Risograph printing offers a playful, tactile approach to modern printmaking, bold colour, soft texture, and unexpected charm in every run.
Working like a bridge between screen printing and digital duplication, the Risograph creates prints one vivid ink layer at a time. Each colour is applied through a master stencil, burned directly onto a thin sheet and wrapped around an ink drum that spins at high speed.
As paper feeds through, soy-based inks are pushed through the screen, building rich, overlapping tones with slight shifts and misregistrations that make each print feel alive.
Affordable, efficient, and more sustainable than many traditional methods, risograph printing celebrates imperfection while keeping production low-waste and vibrant.
Separate your design into spot-colour layers (e.g., Fluoro Pink, Medium Blue).
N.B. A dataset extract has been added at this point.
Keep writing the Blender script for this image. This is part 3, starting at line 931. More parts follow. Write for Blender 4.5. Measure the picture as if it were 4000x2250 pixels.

For each layer, use grayscale art where black = print, white = no ink. Add small registration marks.
Slide in the ink drum you want to print first. (Each drum holds one ink colour.)
You can scan a physical original on the bed or send a digital file. The machine treats what it receives as a single-colour layer.
A roll of thermo-sensitive “master” paper feeds inside. A thermal head burns tiny holes where your image is dark, creating a stencil. The machine wraps this master around the ink drum.
Load your paper: pick the correct weight setting and tray guides. Heavier stocks usually benefit from slower speeds and higher print pressure.
Print 1-3 tests. Tweak density (ink amount), speed, and image position (tiny nudge controls) until the layer looks clean and centered.
The drum spins at high speed; a pressure roller pulls paper across the drum as soy-based ink is pushed through the master onto the sheet. You now have colour #1.
Eject the first master (it's single-use), load the next colour drum, and create a new master from the next layer file.
Use your registration marks to align. Print tests, micro-adjust X/Y. Slight misregistration is normal (and part of the Riso look).
Each extra colour = new drum + new master + alignment. Overprinting layers creates new blended tones.
Riso inks are oil-based and can offset when stacked. Lay prints in short stacks or on drying racks until surface-dry.